Viva Mexico!!

The 16th September marks Mexico’s Independence Day when millions of Mexicans around the world celebrate Mexico’s independence from Spanish rule. For almost 300 years, the indigenous peoples of Mexico had suffered from the ruthless dictatorship of the Spaniards.

With parties in many zocalos or main squares around Mexico on the 15th September and then parades on the 16th September, it is truly a large fiesta for the country.

The story of this historial event began in 1521 when 500 Spaniards arrived on the shores of Mexico led by Hernan Cortes. At this time in Mexico, the Aztecs had already built a huge empire that ruled over all of Mesoamérica but its people were subjected to a dictatorship type rule. The indigenous peoples grew tired of their hardships living in this empire and when the Spaniards arrived, they saw this as a way to help their plight and get rid of their ruler. Unfortunately, the indigenous peoples didn’t realise that although they had helped the Spaniards to get rid of their own oppressor, they had unwittingly opened themselves up to living under an even worse one- Spanish rule. The new colony was called Nuevo Espana.

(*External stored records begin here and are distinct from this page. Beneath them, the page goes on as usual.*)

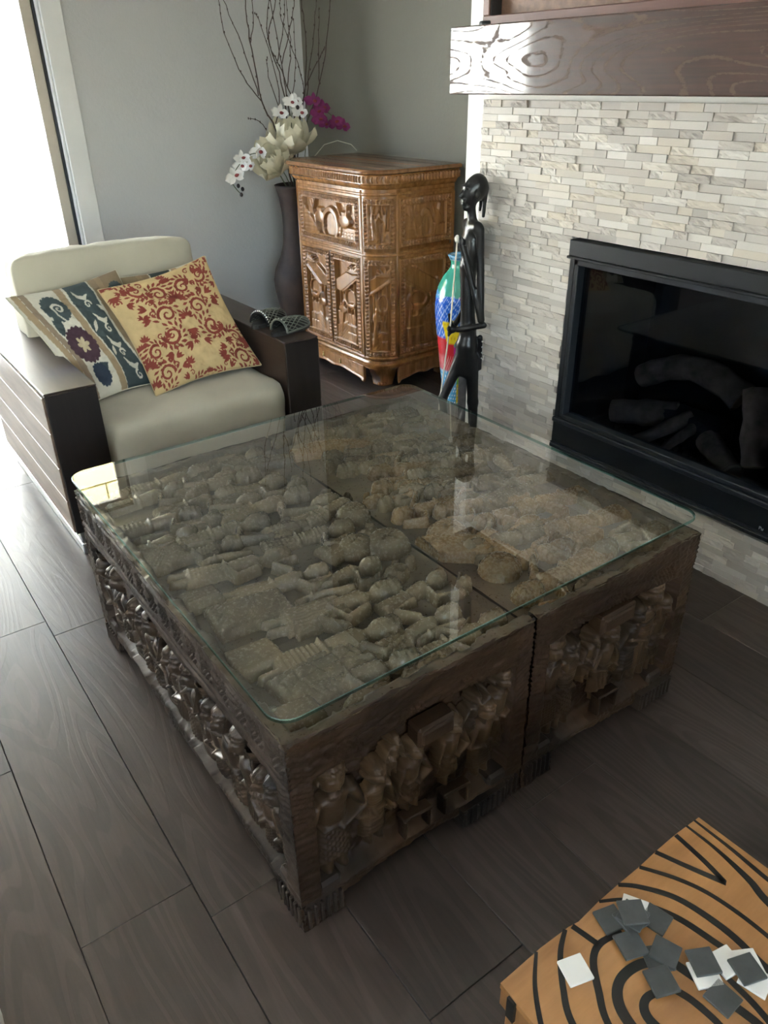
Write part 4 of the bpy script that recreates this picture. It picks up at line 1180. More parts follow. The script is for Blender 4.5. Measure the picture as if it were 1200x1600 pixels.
# ------------------------------------------------------------------ pair of beaded slippers on the right arm
M['sole'] = plain('dark_leather', (.022, .020, .018), .6)
M['mesh_cord'] = plain('grey_green_cord', (.15, .16, .13), .45, var=.25, nscale=40)
M['beads'] = plain('silver_beads', (.75, .76, .72), .22, .8)
def slipper(loc, rz, tilt, label, beaded):
    e = empty('slipper', loc, rz, label, 'slipper', 'beaded slippers on the chair arm')
    if tilt: e.rotation_euler = (tilt, 0, rz)
    L, Wd = .225, .092
    pts = [(L*(.5+.5*math.cos(a))*1.0-.0, Wd*.5*math.sin(a)*(1.08 if math.cos(a) > 0 else .85)) for a in np.linspace(0, 2*PI, 25)[:-1]]
    MB().prism(pts, 0, .014).obj('sole', M['sole'], e)
    MB().prism([(x*.96+.004, y*.9) for x, y in pts], .014, .018).obj('insole', plain('black_insole', (.03, .028, .026), .75), e)
    dome = lambda s, t: (L*(.20+.80*s), Wd*.52*math.cos(t)*math.sqrt(max(0, 1-(max(0, s-.25)/.75)**2.4)), .012+.050*math.sin(t)*math.sqrt(max(0.02, 1-(max(0, s-.1)/.92)**2.2)))
    V = np.array([dome(s, t) for s in np.linspace(0, .985, 12) for t in np.linspace(0, PI, 13)])
    u = link('upper', np_mesh('upper', V*np.array([1, .97, .97]), grid_faces(12, 13)), M['sole'], e)
    lat = MB()
    for q in range(11):
        a0 = -.9+q*.36
        for d in (1, -1):
            P = []
            for k in range(15):
                s = k/14*.97; t = PI/2+d*(a0-.9+s*2.0)
                if .04 < t < PI-.04: P.append(dome(s, t))
            if len(P) > 2: lat.tube(P, .0022, 5)
    lat.obj('lattice', M['mesh_cord'], e)
    MB().tube([dome(0, t) for t in np.linspace(.02, PI-.02, 14)], .0048, 6).obj('top_roll', M['mesh_cord'] if not beaded else M['sole'], e)
    tb = MB()
    for t in np.linspace(.15, PI-.15, 14 if beaded else 9): tb.ball(tuple(np.array(dome(.015, t))+[0, 0, .004]), .0058 if beaded else .0035, 6)
    tb.obj('bead_trim', M['beads'], e)
    MB().tube([dome(s, t) for s, t in [(x_, .03) for x_ in np.linspace(0, .98, 10)]]+[dome(s, PI-.03) for s in np.linspace(.98, 0, 10)], .004, 6).obj('welt', M['mesh_cord'], e)
    return e
slipper((1.462, 2.835, .6625), math.radians(17), 0, 'front slipper of the pair, open lattice upper, at the arm end', False)
slipper((1.452, 2.985, .6625), math.radians(24), 0, 'rear slipper of the pair, silver bead row along its upper', True)
# ------------------------------------------------------------------ stool with black inlay lines, and sample tiles
M['stool_wood'] = wood('honey_stool_wood', (.26, .115, .036), (.47, .235, .085), 'x', 7, 6, .38, .1, coat=.25)
M['stool_side'] = wood('stool_side_wood', (.16, .07, .024), (.34, .16, .055), 'z', 6, 7, .42, .15)
M['inlay'] = plain('black_inlay', (.006, .005, .004), .5, var=.1)
SZ = .45
st = empty('inlay_stool', (.738, .20, 0), label='honey wooden stool with black curved inlay lines holding sample tiles', cat='stool')
outl = [(.978, .425), (.915, .428), (.859, .427), (.813, .425), (.759, .425), (.711, .424), (.660, .420), (.640, .4235), (.581, .426), (.497, .424), (.494, .30), (.492, .12), (.494, -.02), (.60, -.025), (.80, -.022), (.976, -.02), (.980, .15), (.981, .296)]
lo = [(x-.738, y-.20) for x, y in outl]
MB().prism([(x*.995, y*.995) for x, y in lo], SZ-.052, SZ-.003).obj('seat_edge', M['stool_side'], st)
MB().prism(lo, SZ-.012, SZ).obj('seat', M['stool_wood'], st)
for sx in (-1, 1):
    for sy in (-1, 1):
        MB().box((sx*.20, sy*.18, (SZ-.05)/2), (.075, .075, SZ-.05), .008).obj('leg', M['stool_side'], st)
for k in range(3): MB().b(-.246, -.238, .19-k*.075, .205-k*.075, SZ-.05, SZ-.003).obj('edge_notch', M['inlay'], st)
def smooth(pts, n=8):
    P = [np.array(p, float) for p in pts]; out = []
    for i in range(len(P)-1):
        p0 = P[max(i-1, 0)]; p1 = P[i]; p2 = P[i+1]; p3 = P[min(i+2, len(P)-1)]
        for k in range(n):
            t = k/n
            out.append(.5*((2*p1)+(-p0+p2)*t+(2*p0-5*p1+4*p2-p3)*t*t+(-p0+3*p1-3*p2+p3)*t**3))
    out.append(P[-1]); return out
INL = [[(.966, .4255, .5), (.966, .357, .8), (.962, .285, 1), (.958, .15, 1), (.95, -.02, .8)], [(.945, .427, .5), (.945, .367, .8), (.937, .303, 1.4), (.924, .257, 1.6), (.91, .12, 1.4), (.905, -.02, 1)],
 [(.914, .4265, 1.0), (.909, .368, 1.1), (.902, .326, 1.1)], [(.858, .4265, 1), (.880, .372, 1.1), (.902, .322, 1.2)], [(.813, .4245, .8), (.846, .372, .9), (.866, .315, .9), (.873, .233, .9), (.865, .10, .9), (.855, -.02, .8)],
 [(.759, .4245, .8), (.784, .401, 1), (.816, .351, 1.2), (.830, .281, 1.4), (.827, .215, 1.4), (.815, .10, 1.3), (.80, -.02, 1)], [(.711, .4235, .6), (.753, .395, .8), (.785, .340, 1.2), (.799, .282, 1.3), (.805, .225, 1.2), (.795, .12, 1.2), (.765, -.02, 1)],
 [(.646, .421, 1.1), (.656, .377, 1.1)], [(.700, .369, 1), (.660, .377, 1.2), (.631, .366, 1.3), (.602, .331, 1.3), (.579, .295, 1.2), (.560, .22, 1.1), (.555, .12, 1), (.57, -.02, 1)],
 [(.633, .4235, .8), (.599, .402, 1), (.564, .364, 1.1), (.539, .324, 1.2), (.52, .24, 1.2), (.515, .1, 1.1), (.525, -.02, 1)], [(.572, .4255, .6), (.535, .392, .8), (.505, .352, .9), (.496, .33, .8)],
 [(.722, .300, 1.6), (.682, .321, 1.7), (.642, .324, 1.7), (.614, .306, 1.9), (.602, .270, 1.9), (.598, .20, 1.6), (.612, .11, 1.5), (.66, .05, 1.4), (.72, .075, 1.4), (.745, .15, 1.5), (.738, .22, 1.6), (.722, .300, 1.7)],
 [(.690, .274, 1.3), (.650, .285, 1.4), (.630, .268, 1.7), (.634, .225, 1.5), (.645, .17, 1.2), (.68, .155, 1.1), (.70, .19, 1.2), (.700, .24, 1.3), (.690, .274, 1.3)], [(.768, .255, 1), (.765, .19, 1.2), (.75, .12, 1.2), (.72, -.02, 1)]]
for pts in INL:
    P = smooth([(x, y, w) for x, y, w in pts])
    V, N = [], len(P)
    for i, p in enumerate(P):
        d = P[min(i+1, N-1)][:2]-P[max(i-1, 0)][:2]; d /= np.linalg.norm(d)+1e-9; nn = np.array([-d[1], d[0]])*p[2]*.0042
        V += [(p[0]+nn[0]-.738, p[1]+nn[1]-.20, SZ+.0006), (p[0]-nn[0]-.738, p[1]-nn[1]-.20, SZ+.0006)]
    V = np.array(V); Vb = V-[0, 0, .004]; n2 = len(V)
    F = [(2*i, 2*i+1, 2*i+3, 2*i+2) for i in range(N-1)]+[(2*i, 2*i+2, n2+2*i+2, n2+2*i) for i in range(N-1)]+[(2*i+1, n2+2*i+1, n2+2*i+3, 2*i+3) for i in range(N-1)]
    F += [(0, n2, n2+1, 1), (n2-2, n2-1, 2*n2-1, 2*n2-2)]
    link('inlay_line', np_mesh('inlay_line', np.concatenate([V, Vb]), np.array(F), False), M['inlay'], st)

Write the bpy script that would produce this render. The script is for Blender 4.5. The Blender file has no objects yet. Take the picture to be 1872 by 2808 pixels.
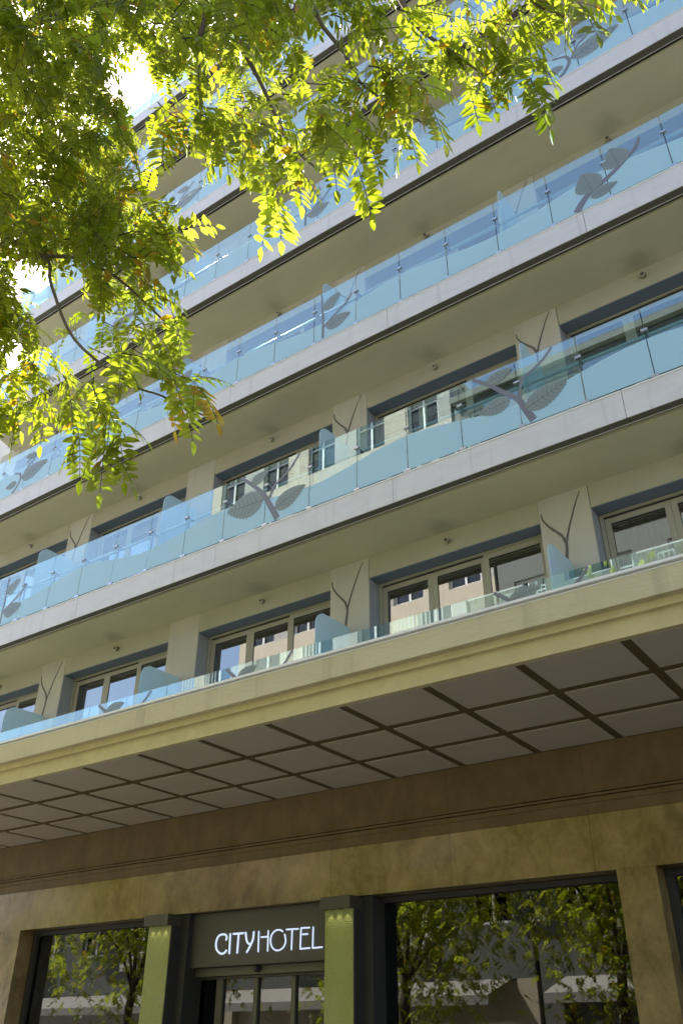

After almost 300 years of oppression, the generations of Mexican peoples decided that it was time to rid their country of Spanish rule. In 1808, Napoleon Bonaparte had invaded Spain and imposed his brother, José Bonaparte, as the king. The peoples of Mexico saw this as an opportunity to gain independence from Spain.

On the morning of the 16th September 1810, Father Hidalgo, gathered quite a few other conspirators, and rang his church bell to call everyone to fight for liberty. This began 10 years of the War of Independence in Mexico.

At 11pm on the evening of the 15th September each year, thousands of people gather together in the main square (also known as a plaza or zocalo) in their towns and cities for El Grito. El Grito refers to the Cry of Independence. This re-enacts the moment Father Hidalgo gathered all his followers in 1810. The Mexican flag is emblazoned across streets, houses, buildings and even cars. A huge celebration ensues with festivities including dancing, food stalls, drinking, fireworks and music by Mariachi bands.

Last year was a special year for Mexico as it was the bicentenary of Mexico’s independence from Spain.